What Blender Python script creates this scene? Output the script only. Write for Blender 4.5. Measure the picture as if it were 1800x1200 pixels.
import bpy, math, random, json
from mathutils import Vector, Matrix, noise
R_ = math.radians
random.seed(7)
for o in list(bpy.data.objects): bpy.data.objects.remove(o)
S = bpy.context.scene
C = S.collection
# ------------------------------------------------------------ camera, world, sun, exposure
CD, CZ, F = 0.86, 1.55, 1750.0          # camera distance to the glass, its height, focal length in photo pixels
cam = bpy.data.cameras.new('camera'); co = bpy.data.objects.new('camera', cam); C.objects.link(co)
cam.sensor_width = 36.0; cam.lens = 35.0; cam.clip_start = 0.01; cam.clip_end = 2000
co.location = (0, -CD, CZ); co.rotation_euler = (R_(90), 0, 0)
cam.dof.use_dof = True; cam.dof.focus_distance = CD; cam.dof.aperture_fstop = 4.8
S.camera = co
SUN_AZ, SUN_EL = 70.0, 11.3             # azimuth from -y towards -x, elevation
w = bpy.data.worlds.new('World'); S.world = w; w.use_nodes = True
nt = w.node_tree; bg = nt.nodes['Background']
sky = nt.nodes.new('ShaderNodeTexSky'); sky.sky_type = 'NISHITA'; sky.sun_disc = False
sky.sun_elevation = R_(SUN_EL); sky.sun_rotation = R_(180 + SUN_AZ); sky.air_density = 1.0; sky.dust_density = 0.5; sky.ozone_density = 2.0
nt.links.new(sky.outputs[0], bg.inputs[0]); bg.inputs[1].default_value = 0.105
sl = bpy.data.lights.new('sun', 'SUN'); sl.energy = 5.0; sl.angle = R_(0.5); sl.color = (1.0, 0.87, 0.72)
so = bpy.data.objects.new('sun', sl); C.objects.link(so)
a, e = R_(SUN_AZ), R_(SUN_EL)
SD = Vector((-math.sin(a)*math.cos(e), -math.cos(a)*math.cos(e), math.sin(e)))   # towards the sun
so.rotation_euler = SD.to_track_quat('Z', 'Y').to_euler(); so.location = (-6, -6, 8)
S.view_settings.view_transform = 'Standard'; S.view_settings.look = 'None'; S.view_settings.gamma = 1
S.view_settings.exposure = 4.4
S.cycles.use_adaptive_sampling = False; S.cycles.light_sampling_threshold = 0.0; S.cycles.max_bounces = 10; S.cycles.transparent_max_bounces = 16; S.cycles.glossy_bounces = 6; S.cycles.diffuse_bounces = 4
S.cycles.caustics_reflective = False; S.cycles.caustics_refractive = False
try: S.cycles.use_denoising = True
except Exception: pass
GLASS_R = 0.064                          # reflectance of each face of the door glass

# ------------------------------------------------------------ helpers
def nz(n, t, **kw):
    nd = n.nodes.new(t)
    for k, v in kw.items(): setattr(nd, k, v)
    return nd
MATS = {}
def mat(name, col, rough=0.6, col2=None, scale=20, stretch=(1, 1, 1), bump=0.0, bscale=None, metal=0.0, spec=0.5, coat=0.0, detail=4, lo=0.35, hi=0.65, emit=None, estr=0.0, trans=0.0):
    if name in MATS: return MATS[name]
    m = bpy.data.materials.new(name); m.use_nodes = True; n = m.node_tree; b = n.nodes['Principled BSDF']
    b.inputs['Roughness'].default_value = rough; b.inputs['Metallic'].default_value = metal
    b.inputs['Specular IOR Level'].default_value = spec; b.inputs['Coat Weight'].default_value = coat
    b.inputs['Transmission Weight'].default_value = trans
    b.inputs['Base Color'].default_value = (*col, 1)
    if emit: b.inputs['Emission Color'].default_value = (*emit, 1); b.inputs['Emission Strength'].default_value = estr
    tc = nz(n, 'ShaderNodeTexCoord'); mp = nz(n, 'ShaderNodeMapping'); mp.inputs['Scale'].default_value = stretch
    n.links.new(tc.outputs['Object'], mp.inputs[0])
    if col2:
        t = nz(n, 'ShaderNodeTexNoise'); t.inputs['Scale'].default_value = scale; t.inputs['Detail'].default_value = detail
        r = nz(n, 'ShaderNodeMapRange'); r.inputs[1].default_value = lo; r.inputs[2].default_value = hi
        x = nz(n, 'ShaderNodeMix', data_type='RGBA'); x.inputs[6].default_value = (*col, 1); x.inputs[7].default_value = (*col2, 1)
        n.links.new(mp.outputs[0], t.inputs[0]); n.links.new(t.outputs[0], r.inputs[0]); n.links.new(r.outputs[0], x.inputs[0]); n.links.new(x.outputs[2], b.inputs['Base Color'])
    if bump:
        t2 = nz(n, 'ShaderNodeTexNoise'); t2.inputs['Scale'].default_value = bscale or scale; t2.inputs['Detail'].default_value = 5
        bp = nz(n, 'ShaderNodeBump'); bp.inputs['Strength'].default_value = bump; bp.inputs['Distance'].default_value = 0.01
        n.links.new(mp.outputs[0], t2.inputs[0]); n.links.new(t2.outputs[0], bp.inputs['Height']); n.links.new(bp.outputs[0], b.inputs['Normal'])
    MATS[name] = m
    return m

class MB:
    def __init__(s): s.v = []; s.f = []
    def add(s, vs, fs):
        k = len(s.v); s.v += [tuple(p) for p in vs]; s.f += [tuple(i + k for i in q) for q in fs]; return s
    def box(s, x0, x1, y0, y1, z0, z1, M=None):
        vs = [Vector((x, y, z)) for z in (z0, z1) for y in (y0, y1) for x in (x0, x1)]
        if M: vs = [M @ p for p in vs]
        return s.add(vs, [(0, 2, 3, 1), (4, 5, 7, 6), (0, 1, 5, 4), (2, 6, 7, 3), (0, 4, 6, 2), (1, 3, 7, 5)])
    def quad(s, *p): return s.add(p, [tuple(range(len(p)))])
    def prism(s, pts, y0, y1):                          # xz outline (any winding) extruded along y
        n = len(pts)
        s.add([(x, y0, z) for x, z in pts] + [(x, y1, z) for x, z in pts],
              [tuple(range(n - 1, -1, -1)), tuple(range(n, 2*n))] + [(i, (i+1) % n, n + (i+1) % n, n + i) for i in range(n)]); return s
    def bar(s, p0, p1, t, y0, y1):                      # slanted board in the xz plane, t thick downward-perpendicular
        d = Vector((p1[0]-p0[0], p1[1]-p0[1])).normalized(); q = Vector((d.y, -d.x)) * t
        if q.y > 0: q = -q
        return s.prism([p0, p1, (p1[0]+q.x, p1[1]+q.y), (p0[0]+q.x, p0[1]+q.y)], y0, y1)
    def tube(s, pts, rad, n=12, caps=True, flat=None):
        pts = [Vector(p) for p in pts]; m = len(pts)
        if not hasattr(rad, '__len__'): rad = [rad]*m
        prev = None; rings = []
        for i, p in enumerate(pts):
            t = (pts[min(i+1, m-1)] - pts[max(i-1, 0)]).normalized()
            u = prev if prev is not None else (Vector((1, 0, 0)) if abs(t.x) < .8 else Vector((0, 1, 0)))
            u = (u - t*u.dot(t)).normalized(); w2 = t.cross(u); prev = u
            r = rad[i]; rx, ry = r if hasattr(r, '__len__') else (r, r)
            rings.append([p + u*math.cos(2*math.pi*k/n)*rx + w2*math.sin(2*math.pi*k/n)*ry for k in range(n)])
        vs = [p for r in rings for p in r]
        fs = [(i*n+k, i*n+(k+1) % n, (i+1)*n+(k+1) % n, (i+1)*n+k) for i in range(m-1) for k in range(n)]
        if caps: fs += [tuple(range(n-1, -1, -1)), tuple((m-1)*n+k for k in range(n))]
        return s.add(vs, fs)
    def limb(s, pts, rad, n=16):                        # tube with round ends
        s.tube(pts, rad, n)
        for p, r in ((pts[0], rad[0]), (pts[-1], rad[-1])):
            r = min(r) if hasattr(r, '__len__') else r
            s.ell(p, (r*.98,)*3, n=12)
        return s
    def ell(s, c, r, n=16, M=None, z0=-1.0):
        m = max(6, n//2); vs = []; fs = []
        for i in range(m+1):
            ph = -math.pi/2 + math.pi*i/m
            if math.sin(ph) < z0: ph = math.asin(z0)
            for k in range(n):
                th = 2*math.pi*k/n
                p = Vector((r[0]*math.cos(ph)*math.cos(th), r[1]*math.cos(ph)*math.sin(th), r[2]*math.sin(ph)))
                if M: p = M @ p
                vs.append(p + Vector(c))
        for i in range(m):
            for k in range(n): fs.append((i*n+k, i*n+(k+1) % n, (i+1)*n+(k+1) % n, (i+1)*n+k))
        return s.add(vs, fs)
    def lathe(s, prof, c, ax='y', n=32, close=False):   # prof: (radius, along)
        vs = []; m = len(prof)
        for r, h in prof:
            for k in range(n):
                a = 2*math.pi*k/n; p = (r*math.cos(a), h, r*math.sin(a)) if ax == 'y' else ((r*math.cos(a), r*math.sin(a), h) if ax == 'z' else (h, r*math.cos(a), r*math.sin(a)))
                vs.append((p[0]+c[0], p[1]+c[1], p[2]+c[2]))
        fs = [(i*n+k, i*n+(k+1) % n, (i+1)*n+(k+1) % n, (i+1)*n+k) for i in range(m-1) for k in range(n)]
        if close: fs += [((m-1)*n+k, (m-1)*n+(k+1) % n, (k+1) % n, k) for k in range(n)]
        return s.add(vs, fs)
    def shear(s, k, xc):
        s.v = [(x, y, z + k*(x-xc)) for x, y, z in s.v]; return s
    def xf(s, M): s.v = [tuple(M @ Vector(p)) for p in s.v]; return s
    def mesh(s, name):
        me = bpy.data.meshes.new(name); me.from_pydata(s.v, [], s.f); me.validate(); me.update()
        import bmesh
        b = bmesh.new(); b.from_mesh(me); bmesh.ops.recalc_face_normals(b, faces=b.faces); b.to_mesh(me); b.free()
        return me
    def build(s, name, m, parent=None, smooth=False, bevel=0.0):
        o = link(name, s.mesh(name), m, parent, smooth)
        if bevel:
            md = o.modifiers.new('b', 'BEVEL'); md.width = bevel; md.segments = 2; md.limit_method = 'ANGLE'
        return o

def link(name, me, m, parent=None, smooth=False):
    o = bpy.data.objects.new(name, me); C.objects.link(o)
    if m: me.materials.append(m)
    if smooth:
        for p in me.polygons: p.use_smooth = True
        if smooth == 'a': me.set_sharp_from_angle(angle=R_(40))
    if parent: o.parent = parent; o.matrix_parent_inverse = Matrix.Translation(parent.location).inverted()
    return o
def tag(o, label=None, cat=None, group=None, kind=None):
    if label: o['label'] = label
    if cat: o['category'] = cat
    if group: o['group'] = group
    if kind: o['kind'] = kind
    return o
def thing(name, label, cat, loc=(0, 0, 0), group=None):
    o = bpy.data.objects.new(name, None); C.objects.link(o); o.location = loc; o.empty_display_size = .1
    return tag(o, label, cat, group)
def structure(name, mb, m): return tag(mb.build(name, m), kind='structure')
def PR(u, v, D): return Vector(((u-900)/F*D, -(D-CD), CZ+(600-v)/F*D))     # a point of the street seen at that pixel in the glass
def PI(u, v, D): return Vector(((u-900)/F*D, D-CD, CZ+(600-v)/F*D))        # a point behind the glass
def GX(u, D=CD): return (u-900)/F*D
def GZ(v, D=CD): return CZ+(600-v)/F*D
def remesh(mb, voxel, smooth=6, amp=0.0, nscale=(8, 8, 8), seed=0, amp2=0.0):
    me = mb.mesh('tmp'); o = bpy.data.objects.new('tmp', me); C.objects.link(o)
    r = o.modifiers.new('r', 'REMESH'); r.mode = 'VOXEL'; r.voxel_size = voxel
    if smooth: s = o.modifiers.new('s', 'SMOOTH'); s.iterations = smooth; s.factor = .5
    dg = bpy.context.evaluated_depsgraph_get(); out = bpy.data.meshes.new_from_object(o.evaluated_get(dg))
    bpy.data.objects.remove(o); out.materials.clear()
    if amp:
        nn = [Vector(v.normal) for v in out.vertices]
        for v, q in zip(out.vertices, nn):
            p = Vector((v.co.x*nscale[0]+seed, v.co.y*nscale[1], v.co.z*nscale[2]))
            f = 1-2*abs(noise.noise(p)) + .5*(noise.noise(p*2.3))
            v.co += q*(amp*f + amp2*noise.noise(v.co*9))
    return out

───

▸ **Stated goal**: Where a line holds "scene", copy it out.

▸ **Answer to the problem**:
What Blender Python script creates this scene? Output the script only. Write for Blender 4.5. Measure the picture as if it were 1800x1200 pixels.
S = bpy.context.scene